Best of all, babies would be safe in their mother’s wombs. The murder
of babies, which is no mere social ill but is our greatest shame, would
wither from the scene.
That is not the world we live in. For two reasons. First, we have
come to believe that sexual sins have little reach. Wrong we’re willing
to confess. Dangerous we are willing to consider. Destroying our world?
No, not that. The pathway to death? That’s just biblical hyperbole.
Second, and perhaps the cause of the folly of the first, we won’t preach
against this because then people won’t come to church. We think it more
important to not drive anyone away, to not lose one giving unit, than
to see the power of the Word preached to change the world. We sold our
prophetic birthright for a mess of relevance pottage.
Faithful biblical preaching recognizes that theology doesn’t stop
with our minds.

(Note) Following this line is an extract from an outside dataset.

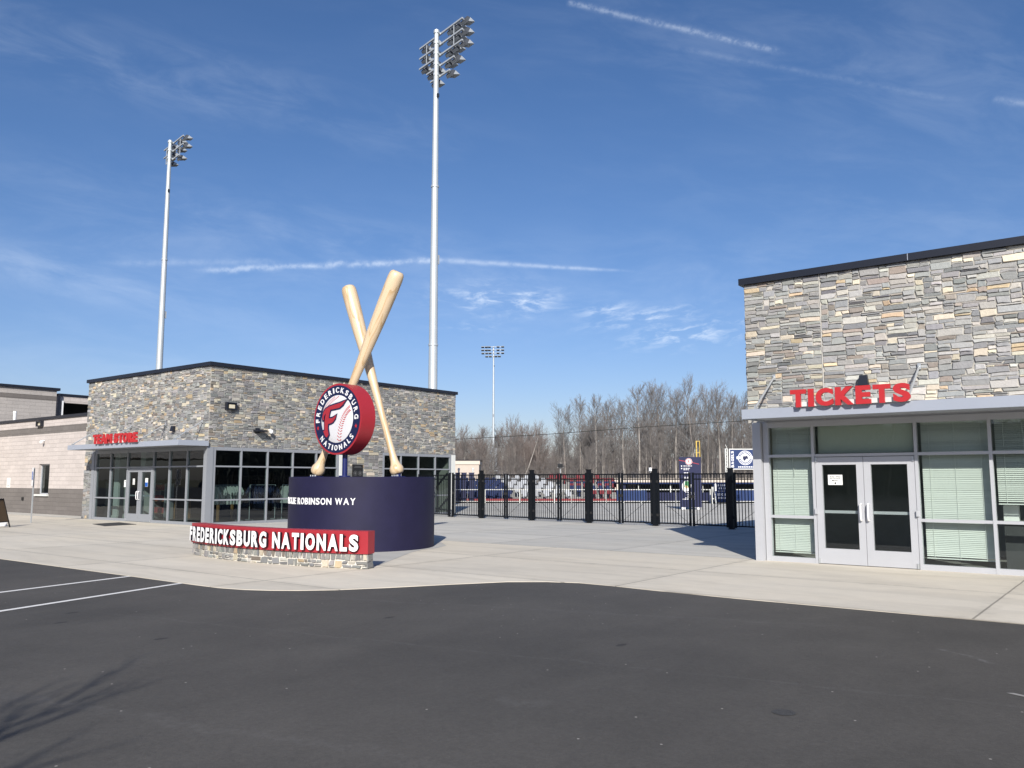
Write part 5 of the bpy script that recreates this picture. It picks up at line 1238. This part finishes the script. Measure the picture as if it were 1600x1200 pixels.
specs = [(1, 17, .44, .85, .22), (2, 18, .50, .75, .20), (3, 15.5, .38, 1.0, .20), (4, 16.5, .47, .9, .24), (5, 14, .35, 1.05, .18), (6, 17.5, .52, .8, .19), (7, 12.5, .28, 1.2, .2), (8, 11.5, .25, 1.3, .22), (9, 13, .3, 1.1, .17)]
for s, H, cb, sp, r in specs:
    tr, br = grow_tree(s, H, cb, sp, r, nl=17, depth=2, twr=.017)
    TREES.append((H, tubes_mesh('trunk', tr, 8, M[('bark', 'bark2', 'bark')[s % 3]]), tubes_mesh('crown', br, 3, M['twig' if s < 7 else 'twig2'])))
def place_tree(px, D, top_px_y, var, label, group=None, name='bare_tree'):
    """px only names the bearing the tree stands on; D is its distance in metres"""
    d = (FH + RT * ((px - 800) / 1308.)).normalized(); H0, tm, cm = TREES[var]; H = (749 - top_px_y) / 1308. * D + 1.67; s = H / H0
    t = thing(name, label, 'tree', tuple(d * D), group); s *= .91; t.scale = (s, s, s); t.rotation_euler = (0, 0, (px * 7.31) % 6.28)
    for nm, me in (('trunk', tm), ('crown', cm)):
        o = bpy.data.objects.new(nm, me); COL.objects.link(o); o.parent = t
    return t
GR = 'bare trees of the wood'
tall = [(884, 128, 632, 2, 'leftmost tall bare tree beside the sky gap in the wood'), (907, 131, 616, 1, 'slim bare tree right of the leftmost tall tree'), (931, 127, 609, 0, 'tallest bare tree of the left hand tall group'), (944, 134, 618, 5, 'bare tree at the right edge of the left hand tall group'), (976, 128, 621, 3, 'broad bare tree before the two tallest central trees'), (999, 124, 592, 0, 'tall pale trunked bare tree left of the wood centre'), (1016, 130, 599, 5, 'narrow bare tree right of the pale trunked tall tree'), (1033, 126, 592, 1, 'tallest bare tree near the middle of the wood'), (1056, 128, 605, 3, 'spreading bare tree left of the foul pole'), (1088, 122, 596, 4, 'dark broad crowned bare tree directly above the foul pole'), (1106, 129, 602, 2, 'bare tree just right of the foul pole tree'), (1126, 127, 604, 3, 'bare tree left of the blue banner'), (1147, 126, 612, 0, 'bare tree above the blue banner'), (1164, 130, 617, 2, 'bare tree nearest the ticket office corner'), (1190, 128, 610, 1, 'bare tree standing behind the ticket office corner')]
for p in tall: place_tree(*p, group=GR)
lowl = [(722, 172, 671, 7, 'low bare tree nearest the team store end'), (741, 178, 679, 6, 'small bare tree above the beige building'), (757, 170, 664, 8, 'rounded bare tree left of the distant floodlight pole'), (786, 168, 666, 6, 'bare tree just right of the distant floodlight pole'), (805, 165, 657, 7, 'tall rounded bare tree in the left hand wood'), (822, 169, 660, 8, 'bare tree at the crest of the left hand wood'), (838, 166, 665, 7, 'last bare tree before the gap in the wood'), (848, 172, 676, 6, 'low bare tree in the dip before the tall trees'), (700, 175, 668, 7, 'bare tree half hidden by the team store end'), (772, 176, 676, 8, 'low bare tree behind the distant floodlight pole'), (862, 185, 704, 6, 'small bare tree in the gap of the wood'), (874, 178, 700, 8, 'small bare tree at the right of the gap')]
for p in lowl: place_tree(*p, group=GR)
rng = random.Random(77)
for k in range(62):
    px = rng.uniform(872, 1215); ref = min(tall, key=lambda q: abs(q[0] - px)); place_tree(px, rng.uniform(120, 150), ref[2] + rng.uniform(34, 95), rng.choice([0, 1, 3, 5, 1, 0]), 'thin bare tree in the crowded lower ranks of the right hand wood', 'thin trees of the right hand wood')
for k in range(34):
    px = rng.uniform(690, 880); ref = min(lowl, key=lambda q: abs(q[0] - px)); place_tree(px, rng.uniform(150, 190), ref[2] + rng.uniform(6, 40), rng.choice([6, 7, 8, 4, 3]), 'small bare tree crowded in the low left hand wood', 'small trees of the left hand wood')
# leaning pale trunk
tr, br = grow_tree(31, 11, .55, .7, .16, nl=12, depth=1, lean=.62); t = thing('bare_tree', 'pale bare tree leaning right in the left hand wood', 'tree', tuple((FH + RT * ((808 - 800) / 1308.)) * 140), GR)
for nm, me in (('trunk', tubes_mesh('trunk', tr, 6, M['bark2'])), ('crown', tubes_mesh('crown', br, 3, M['twig']))):
    o = bpy.data.objects.new(nm, me); COL.objects.link(o); o.parent = t; o.rotation_euler = (0, 0, math.atan2(RT.y, RT.x))
# far wood and undergrowth, one mass
segs = []
lt, lb = grow_tree(51, 10, .2, 1.1, .12, nl=12, depth=1, twr=.03); lt2, lb2 = grow_tree(52, 12, .3, .9, .14, nl=12, depth=1, twr=.03)
base = [np.array(lt + lb), np.array(lt2 + lb2)]
def scatter(n, pxr, Dr, hfun, rng):
    out = []
    for _ in range(n):
        px = rng.uniform(*pxr); D = rng.uniform(*Dr); d = (FH + RT * ((px - 800) / 1308.)) * D; a = base[rng.randrange(2)].copy(); h = hfun(px, D) / 11.; an = rng.uniform(0, 6.28); c, s = math.cos(an), math.sin(an)
        for o in (0, 3):
            x, y = a[:, o].copy(), a[:, o + 1].copy(); a[:, o] = (x * c - y * s) * h + d.x; a[:, o + 1] = (x * s + y * c) * h + d.y; a[:, o + 2] *= h
        a[:, 6:] *= h; out.append(a)
    return out
rw = random.Random(5)
hr = lambda px, D: ((749 - (np.interp(px, [640, 700, 800, 845, 862, 880, 930, 1000, 1100, 1200, 1400], [690, 690, 680, 685, 712, 690, 655, 648, 645, 655, 650]))) / 1308. * D + 1.67) * rw.uniform(.55, 1.05)
o = bpy.data.objects.new('far_wood', tubes_mesh('far_wood', np.concatenate(scatter(420, (560, 1500), (155, 235), hr, rw)), 3, M['brush'])); COL.objects.link(o)
tag(o, 'hazy mass of bare grey brown woodland behind the ballpark', 'wood', kind='stuff')
hu = lambda px, D: rw.uniform(1.6, 6.2)
o = bpy.data.objects.new('undergrowth', tubes_mesh('undergrowth', np.concatenate(scatter(520, (600, 1400), (112, 175), hu, rw)), 3, M['brush'])); COL.objects.link(o)
tag(o, 'tangled brown saplings and brush at the foot of the wood', 'undergrowth', kind='stuff')
b_ = MB()
for k in range(40):
    px0, px1 = 500 + k * 28, 528 + k * 28; 
    for D, z in ((236, 0),):
        p, q = (FH + RT * ((px0 - 800) / 1308.)) * D, (FH + RT * ((px1 - 800) / 1308.)) * D; b_.poly([(p.x, p.y, -1), (q.x, q.y, -1), (q.x * 1.25, q.y * 1.25, 9 + rng.uniform(-.5, .5)), (p.x * 1.25, p.y * 1.25, 9 + rng.uniform(-.5, .5))])
structure(b_.build('hillside', M['brush']))

# small street tree beside the camera: it throws the branching shadow across the lot
tr, br = grow_tree(93, 5.4, .2, .85, .06, nl=15, depth=1, twr=.009, up=1.4); tip = Vector((-7.0, 3.9, 0)); tp = tip - SUNH * (5.2 / math.tan(SUN_EL))
t = thing('street_tree', 'slender bare street tree behind the viewer shading the lot', 'tree', tuple(tp))
for nm, me in (('trunk', tubes_mesh('trunk', tr, 8, M['bark'])), ('crown', tubes_mesh('crown', br, 3, M['twig']))):
    o = bpy.data.objects.new(nm, me); COL.objects.link(o); o.parent = t
# wooded bank across the lot, behind the viewer: what the shop glass mirrors
out = []
for i_ in range(330):
    x, y = (rw.uniform(-110, 90), rw.uniform(-66, -48)) if i_ < 190 else (rw.uniform(85, 110), rw.uniform(-40, 170)); a = base[rw.randrange(2)].copy(); h = rw.uniform(.7, 1.25)  # right hand stretch is unseen, added to darken the mirrored store glass
    for q in (0, 3): a[:, q] = a[:, q] * h + x; a[:, q + 1] = a[:, q + 1] * h + y; a[:, q + 2] *= h
    a[:, 6:] *= h * 2.2; out.append(a)
o = bpy.data.objects.new('wooded_bank', tubes_mesh('wooded_bank', np.concatenate(out), 3, M['evergreen'])); COL.objects.link(o); tag(o, 'dark wooded bank across the parking lot behind the viewer, with unseen side trees added to darken the store glass', 'wood', kind='stuff')
b_ = MB(); b_.poly([(-160, -64, -.1), (120, -64, -.1), (120, -74, 8), (-160, -74, 8)]); b_.poly([(104, -64, -.1), (104, 190, -.1), (114, 190, 9), (114, -64, 9)]); structure(b_.build('bank', M['evergreen']))  # second slope backs the added side trees, likewise for a darker reflection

Faithful biblical preaching preaches the whole of the
Bible, and calls out our sins, even if the world thinks them not sins at
all. I pray a day will come when we say of this pastor or that, “You
ought to download his sermons. He preaches sin. He’s a marriage-ist.” I
pray a day will come when one believer will say to another, “I was
reading Spurgeon the other day, and he got after it. I had no idea that
guy preached fidelity.” I pray, with Paul, a day will come when sexual
sin is so faithfully preached against that it will not be named once
among us (Ephesians 5:3). It matters, eternally.